Virgil correctly perceives that Dante is simply losing his nerve. He tells Dante that the heavenly powers so support his excursion through the underworld that failure is impossible. Thus assured, Dante suddenly regains his enthusiasm -- which will soon wane.
Recapping the theology of the first canto -- which encapsulates the poem’s theology -- Dante has become lost in worldly concerns that turn him away from God, and risks damnation; through grace Dante sees the light, but the height where the light is to be found is not to be gained again easily or cheaply; with the assistance of Heaven, Dante is sent a guide to lead him through the bowels of Hell so that he might more closely study the sins that lead to damnation, and their punishment.
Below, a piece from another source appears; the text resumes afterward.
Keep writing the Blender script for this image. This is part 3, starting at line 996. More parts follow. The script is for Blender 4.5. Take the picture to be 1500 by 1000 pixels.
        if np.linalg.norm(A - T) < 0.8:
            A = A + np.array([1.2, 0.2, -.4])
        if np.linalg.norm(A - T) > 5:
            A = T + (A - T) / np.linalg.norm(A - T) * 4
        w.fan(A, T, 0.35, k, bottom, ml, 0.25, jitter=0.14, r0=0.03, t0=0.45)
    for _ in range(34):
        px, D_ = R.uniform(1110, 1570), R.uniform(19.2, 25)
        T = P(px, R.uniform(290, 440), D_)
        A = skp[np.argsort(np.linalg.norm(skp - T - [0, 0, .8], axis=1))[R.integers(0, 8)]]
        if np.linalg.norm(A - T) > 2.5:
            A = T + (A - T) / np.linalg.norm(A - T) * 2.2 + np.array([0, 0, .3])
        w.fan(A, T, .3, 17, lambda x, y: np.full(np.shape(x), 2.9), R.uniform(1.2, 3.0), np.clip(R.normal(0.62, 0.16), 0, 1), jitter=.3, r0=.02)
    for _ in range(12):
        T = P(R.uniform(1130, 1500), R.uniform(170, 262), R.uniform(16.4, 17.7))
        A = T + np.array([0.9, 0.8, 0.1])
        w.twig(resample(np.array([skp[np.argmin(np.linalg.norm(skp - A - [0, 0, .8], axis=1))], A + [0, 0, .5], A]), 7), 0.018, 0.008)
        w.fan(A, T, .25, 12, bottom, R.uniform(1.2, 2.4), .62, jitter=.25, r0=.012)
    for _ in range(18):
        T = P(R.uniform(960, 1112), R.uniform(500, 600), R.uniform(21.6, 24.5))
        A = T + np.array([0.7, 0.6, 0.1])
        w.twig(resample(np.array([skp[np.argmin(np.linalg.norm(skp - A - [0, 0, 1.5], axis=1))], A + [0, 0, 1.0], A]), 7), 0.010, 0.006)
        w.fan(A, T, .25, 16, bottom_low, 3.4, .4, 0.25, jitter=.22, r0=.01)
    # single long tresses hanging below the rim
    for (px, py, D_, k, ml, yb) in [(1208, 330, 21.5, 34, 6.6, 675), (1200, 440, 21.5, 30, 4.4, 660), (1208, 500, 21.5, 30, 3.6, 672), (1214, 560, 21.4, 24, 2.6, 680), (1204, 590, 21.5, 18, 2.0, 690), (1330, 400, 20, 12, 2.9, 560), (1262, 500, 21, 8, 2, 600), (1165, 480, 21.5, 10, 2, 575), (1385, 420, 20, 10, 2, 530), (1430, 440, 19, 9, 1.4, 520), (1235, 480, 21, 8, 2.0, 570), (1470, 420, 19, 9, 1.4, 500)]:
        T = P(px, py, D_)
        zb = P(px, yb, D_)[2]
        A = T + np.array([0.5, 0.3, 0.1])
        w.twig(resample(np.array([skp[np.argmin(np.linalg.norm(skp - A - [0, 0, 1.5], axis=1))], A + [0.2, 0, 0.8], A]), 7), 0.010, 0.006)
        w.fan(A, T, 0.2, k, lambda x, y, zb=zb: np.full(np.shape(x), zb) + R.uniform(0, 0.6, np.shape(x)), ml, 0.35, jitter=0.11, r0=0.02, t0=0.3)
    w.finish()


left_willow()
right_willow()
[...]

In Canto III, The Vestibule of Hell, we are introduced to Dante’s system of symbolic retribution, which is based on the perhaps over-simplified notion that souls earn damnation for one particular sin. In this canto, we begin to get an appreciation the horror of damnation, and the frightening notion that we might end up in Hell not for gaudy sins and high crimes against God and man, but for things by not standing up for principles and changing with the political winds. Seeing how harsh the punishment is for those “whose lives concluded neither blame or praise” gives us foreboding for the fate of those who were actively evil in life.
The final line in the inscription over Hell’s gate -- “Abandon all hope ye who enter here” -- is indicative of the one sin for which there is no forgiveness: despair, or the lack of hope. For the faithful there is always hope, for which in Christianity is defined as faith in promised things yet to come. For the damned, there is no hope.
Midway through the canto, we get to another passage echoed by Eliot: “... a never-ending route of souls in pain. I had not thought death had undone so many as passed my before me in that mournful train.”
(Eliot: “Unreal City,/ Under the brown fog of a winter dawn,/ A crowd flowed over London Bridge, so many, I had not thought death had undone so many.”)
Dante is inclined to pity the doomed, but Virgil isn’t having any of that. The last theological message of the first three cantos is that we are in error when we feel sympathy for sin. As Dante descends into Hell, his attitude will change.
Very good on the incremental nature of the descent into sin! I find the opening cantos particularly moving, and apt, as they capture the emotional and intellectual state of being lost--and of needing salvation--that anyone (especially in middle age?)--can face. The "dark wood" is such an evocative image.
As Dante the Pilgrim goes deeper and deeper into Hell, he moves farther and farther away from God. After we contemplate the various sins, their hierarchy and their punishments, symbolic or otherwise, this is still the bottom line: to be away from God is to be in Hell.
I look forward to your next commentaries, Mike.
Posted by: Dan Morgan | 09/26/2009 at 05:55 PM
Thanks, Dan.
It's interesting to note that moving away from God -- and deeper into Hell -- is also the only way to get closer to God, for Dante. He needs to get to the 9th circle and rappel down Lucifer's flank to come out on the other side of the world and the mountain of Purgatory.